Restate the complete material exactly.

◇ ◇ ◇ ◇ ◇ ◇ ◇

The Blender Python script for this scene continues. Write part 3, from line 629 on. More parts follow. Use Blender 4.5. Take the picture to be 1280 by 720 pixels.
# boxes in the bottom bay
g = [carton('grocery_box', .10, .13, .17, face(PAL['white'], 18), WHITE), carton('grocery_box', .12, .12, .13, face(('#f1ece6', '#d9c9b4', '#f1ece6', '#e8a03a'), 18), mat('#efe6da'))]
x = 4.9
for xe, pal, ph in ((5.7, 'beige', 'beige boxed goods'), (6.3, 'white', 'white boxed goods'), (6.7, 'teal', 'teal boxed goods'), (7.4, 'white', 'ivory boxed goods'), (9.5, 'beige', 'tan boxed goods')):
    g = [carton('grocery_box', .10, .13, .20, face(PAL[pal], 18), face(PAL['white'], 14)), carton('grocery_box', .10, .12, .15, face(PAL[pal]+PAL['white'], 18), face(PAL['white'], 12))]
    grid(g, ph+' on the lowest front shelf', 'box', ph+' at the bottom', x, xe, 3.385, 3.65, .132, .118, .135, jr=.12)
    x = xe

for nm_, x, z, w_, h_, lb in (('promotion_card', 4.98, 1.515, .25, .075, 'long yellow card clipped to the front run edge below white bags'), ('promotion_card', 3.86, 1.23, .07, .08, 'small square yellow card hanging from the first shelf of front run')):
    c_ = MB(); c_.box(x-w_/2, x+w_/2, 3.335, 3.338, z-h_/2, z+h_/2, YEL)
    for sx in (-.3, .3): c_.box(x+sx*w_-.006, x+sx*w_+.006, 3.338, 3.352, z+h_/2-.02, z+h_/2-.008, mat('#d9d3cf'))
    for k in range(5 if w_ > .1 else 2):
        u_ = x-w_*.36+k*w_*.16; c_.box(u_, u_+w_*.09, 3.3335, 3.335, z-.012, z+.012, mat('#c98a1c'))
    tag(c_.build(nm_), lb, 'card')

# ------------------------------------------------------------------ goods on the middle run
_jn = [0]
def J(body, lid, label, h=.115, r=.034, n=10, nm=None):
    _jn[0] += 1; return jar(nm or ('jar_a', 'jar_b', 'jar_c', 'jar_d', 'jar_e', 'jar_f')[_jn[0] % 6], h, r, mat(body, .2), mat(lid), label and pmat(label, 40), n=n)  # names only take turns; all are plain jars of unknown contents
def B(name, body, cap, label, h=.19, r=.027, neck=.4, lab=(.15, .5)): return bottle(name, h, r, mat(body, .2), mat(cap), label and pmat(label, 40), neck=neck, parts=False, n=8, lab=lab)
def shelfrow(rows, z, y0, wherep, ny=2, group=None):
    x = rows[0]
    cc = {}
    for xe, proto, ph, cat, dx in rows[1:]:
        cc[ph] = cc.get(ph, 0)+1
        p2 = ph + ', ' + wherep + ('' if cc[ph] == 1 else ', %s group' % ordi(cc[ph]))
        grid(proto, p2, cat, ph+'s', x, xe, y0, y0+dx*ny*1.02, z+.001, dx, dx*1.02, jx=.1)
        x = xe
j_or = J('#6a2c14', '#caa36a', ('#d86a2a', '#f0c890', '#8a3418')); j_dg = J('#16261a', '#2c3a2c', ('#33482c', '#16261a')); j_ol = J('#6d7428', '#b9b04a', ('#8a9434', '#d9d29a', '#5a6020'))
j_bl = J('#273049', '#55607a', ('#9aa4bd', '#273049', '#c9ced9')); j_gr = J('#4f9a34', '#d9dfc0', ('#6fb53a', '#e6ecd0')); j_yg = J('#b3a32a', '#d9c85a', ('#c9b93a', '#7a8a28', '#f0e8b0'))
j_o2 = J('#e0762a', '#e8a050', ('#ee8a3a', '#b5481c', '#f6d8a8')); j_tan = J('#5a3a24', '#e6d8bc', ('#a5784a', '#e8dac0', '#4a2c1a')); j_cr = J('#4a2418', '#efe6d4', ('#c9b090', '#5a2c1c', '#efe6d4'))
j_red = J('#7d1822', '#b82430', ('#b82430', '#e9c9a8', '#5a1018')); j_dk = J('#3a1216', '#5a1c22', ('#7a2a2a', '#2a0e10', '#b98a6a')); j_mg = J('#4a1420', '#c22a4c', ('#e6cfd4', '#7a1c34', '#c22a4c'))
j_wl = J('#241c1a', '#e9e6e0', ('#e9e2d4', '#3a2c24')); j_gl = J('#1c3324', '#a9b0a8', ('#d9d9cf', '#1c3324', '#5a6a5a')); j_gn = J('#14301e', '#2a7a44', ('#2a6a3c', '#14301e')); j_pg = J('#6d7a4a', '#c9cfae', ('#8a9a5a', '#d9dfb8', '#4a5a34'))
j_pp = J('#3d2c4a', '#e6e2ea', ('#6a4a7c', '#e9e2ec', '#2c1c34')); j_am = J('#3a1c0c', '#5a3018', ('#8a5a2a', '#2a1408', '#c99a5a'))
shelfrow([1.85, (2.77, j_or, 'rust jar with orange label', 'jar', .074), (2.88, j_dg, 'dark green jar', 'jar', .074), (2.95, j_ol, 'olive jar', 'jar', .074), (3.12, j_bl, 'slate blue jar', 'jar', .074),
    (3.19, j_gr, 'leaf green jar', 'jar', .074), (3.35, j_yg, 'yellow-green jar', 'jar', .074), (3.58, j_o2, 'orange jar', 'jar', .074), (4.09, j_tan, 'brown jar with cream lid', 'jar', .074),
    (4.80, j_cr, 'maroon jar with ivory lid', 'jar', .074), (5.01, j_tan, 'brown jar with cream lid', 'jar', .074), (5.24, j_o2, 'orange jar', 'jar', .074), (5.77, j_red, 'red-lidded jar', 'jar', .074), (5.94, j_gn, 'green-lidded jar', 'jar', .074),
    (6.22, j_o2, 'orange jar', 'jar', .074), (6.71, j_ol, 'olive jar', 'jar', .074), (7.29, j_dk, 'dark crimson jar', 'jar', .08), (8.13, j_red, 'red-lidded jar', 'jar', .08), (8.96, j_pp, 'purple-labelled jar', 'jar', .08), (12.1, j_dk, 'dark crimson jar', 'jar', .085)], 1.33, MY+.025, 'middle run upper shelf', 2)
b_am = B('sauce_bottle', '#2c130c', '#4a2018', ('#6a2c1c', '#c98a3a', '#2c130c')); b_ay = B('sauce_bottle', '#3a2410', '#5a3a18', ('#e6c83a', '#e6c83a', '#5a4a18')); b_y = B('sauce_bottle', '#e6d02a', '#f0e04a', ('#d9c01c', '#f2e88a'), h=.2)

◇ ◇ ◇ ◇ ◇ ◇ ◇

PROBLEM SOLUTION:
The Blender Python script for this scene continues. Write part 3, from line 629 on. More parts follow. Use Blender 4.5. Take the picture to be 1280 by 720 pixels.
# boxes in the bottom bay
g = [carton('grocery_box', .10, .13, .17, face(PAL['white'], 18), WHITE), carton('grocery_box', .12, .12, .13, face(('#f1ece6', '#d9c9b4', '#f1ece6', '#e8a03a'), 18), mat('#efe6da'))]
x = 4.9
for xe, pal, ph in ((5.7, 'beige', 'beige boxed goods'), (6.3, 'white', 'white boxed goods'), (6.7, 'teal', 'teal boxed goods'), (7.4, 'white', 'ivory boxed goods'), (9.5, 'beige', 'tan boxed goods')):
    g = [carton('grocery_box', .10, .13, .20, face(PAL[pal], 18), face(PAL['white'], 14)), carton('grocery_box', .10, .12, .15, face(PAL[pal]+PAL['white'], 18), face(PAL['white'], 12))]
    grid(g, ph+' on the lowest front shelf', 'box', ph+' at the bottom', x, xe, 3.385, 3.65, .132, .118, .135, jr=.12)
    x = xe

for nm_, x, z, w_, h_, lb in (('promotion_card', 4.98, 1.515, .25, .075, 'long yellow card clipped to the front run edge below white bags'), ('promotion_card', 3.86, 1.23, .07, .08, 'small square yellow card hanging from the first shelf of front run')):
    c_ = MB(); c_.box(x-w_/2, x+w_/2, 3.335, 3.338, z-h_/2, z+h_/2, YEL)
    for sx in (-.3, .3): c_.box(x+sx*w_-.006, x+sx*w_+.006, 3.338, 3.352, z+h_/2-.02, z+h_/2-.008, mat('#d9d3cf'))
    for k in range(5 if w_ > .1 else 2):
        u_ = x-w_*.36+k*w_*.16; c_.box(u_, u_+w_*.09, 3.3335, 3.335, z-.012, z+.012, mat('#c98a1c'))
    tag(c_.build(nm_), lb, 'card')

# ------------------------------------------------------------------ goods on the middle run
_jn = [0]
def J(body, lid, label, h=.115, r=.034, n=10, nm=None):
    _jn[0] += 1; return jar(nm or ('jar_a', 'jar_b', 'jar_c', 'jar_d', 'jar_e', 'jar_f')[_jn[0] % 6], h, r, mat(body, .2), mat(lid), label and pmat(label, 40), n=n)  # names only take turns; all are plain jars of unknown contents
def B(name, body, cap, label, h=.19, r=.027, neck=.4, lab=(.15, .5)): return bottle(name, h, r, mat(body, .2), mat(cap), label and pmat(label, 40), neck=neck, parts=False, n=8, lab=lab)
def shelfrow(rows, z, y0, wherep, ny=2, group=None):
    x = rows[0]
    cc = {}
    for xe, proto, ph, cat, dx in rows[1:]:
        cc[ph] = cc.get(ph, 0)+1
        p2 = ph + ', ' + wherep + ('' if cc[ph] == 1 else ', %s group' % ordi(cc[ph]))
        grid(proto, p2, cat, ph+'s', x, xe, y0, y0+dx*ny*1.02, z+.001, dx, dx*1.02, jx=.1)
        x = xe
j_or = J('#6a2c14', '#caa36a', ('#d86a2a', '#f0c890', '#8a3418')); j_dg = J('#16261a', '#2c3a2c', ('#33482c', '#16261a')); j_ol = J('#6d7428', '#b9b04a', ('#8a9434', '#d9d29a', '#5a6020'))
j_bl = J('#273049', '#55607a', ('#9aa4bd', '#273049', '#c9ced9')); j_gr = J('#4f9a34', '#d9dfc0', ('#6fb53a', '#e6ecd0')); j_yg = J('#b3a32a', '#d9c85a', ('#c9b93a', '#7a8a28', '#f0e8b0'))
j_o2 = J('#e0762a', '#e8a050', ('#ee8a3a', '#b5481c', '#f6d8a8')); j_tan = J('#5a3a24', '#e6d8bc', ('#a5784a', '#e8dac0', '#4a2c1a')); j_cr = J('#4a2418', '#efe6d4', ('#c9b090', '#5a2c1c', '#efe6d4'))
j_red = J('#7d1822', '#b82430', ('#b82430', '#e9c9a8', '#5a1018')); j_dk = J('#3a1216', '#5a1c22', ('#7a2a2a', '#2a0e10', '#b98a6a')); j_mg = J('#4a1420', '#c22a4c', ('#e6cfd4', '#7a1c34', '#c22a4c'))
j_wl = J('#241c1a', '#e9e6e0', ('#e9e2d4', '#3a2c24')); j_gl = J('#1c3324', '#a9b0a8', ('#d9d9cf', '#1c3324', '#5a6a5a')); j_gn = J('#14301e', '#2a7a44', ('#2a6a3c', '#14301e')); j_pg = J('#6d7a4a', '#c9cfae', ('#8a9a5a', '#d9dfb8', '#4a5a34'))
j_pp = J('#3d2c4a', '#e6e2ea', ('#6a4a7c', '#e9e2ec', '#2c1c34')); j_am = J('#3a1c0c', '#5a3018', ('#8a5a2a', '#2a1408', '#c99a5a'))
shelfrow([1.85, (2.77, j_or, 'rust jar with orange label', 'jar', .074), (2.88, j_dg, 'dark green jar', 'jar', .074), (2.95, j_ol, 'olive jar', 'jar', .074), (3.12, j_bl, 'slate blue jar', 'jar', .074),
    (3.19, j_gr, 'leaf green jar', 'jar', .074), (3.35, j_yg, 'yellow-green jar', 'jar', .074), (3.58, j_o2, 'orange jar', 'jar', .074), (4.09, j_tan, 'brown jar with cream lid', 'jar', .074),
    (4.80, j_cr, 'maroon jar with ivory lid', 'jar', .074), (5.01, j_tan, 'brown jar with cream lid', 'jar', .074), (5.24, j_o2, 'orange jar', 'jar', .074), (5.77, j_red, 'red-lidded jar', 'jar', .074), (5.94, j_gn, 'green-lidded jar', 'jar', .074),
    (6.22, j_o2, 'orange jar', 'jar', .074), (6.71, j_ol, 'olive jar', 'jar', .074), (7.29, j_dk, 'dark crimson jar', 'jar', .08), (8.13, j_red, 'red-lidded jar', 'jar', .08), (8.96, j_pp, 'purple-labelled jar', 'jar', .08), (12.1, j_dk, 'dark crimson jar', 'jar', .085)], 1.33, MY+.025, 'middle run upper shelf', 2)
b_am = B('sauce_bottle', '#2c130c', '#4a2018', ('#6a2c1c', '#c98a3a', '#2c130c')); b_ay = B('sauce_bottle', '#3a2410', '#5a3a18', ('#e6c83a', '#e6c83a', '#5a4a18')); b_y = B('sauce_bottle', '#e6d02a', '#f0e04a', ('#d9c01c', '#f2e88a'), h=.2)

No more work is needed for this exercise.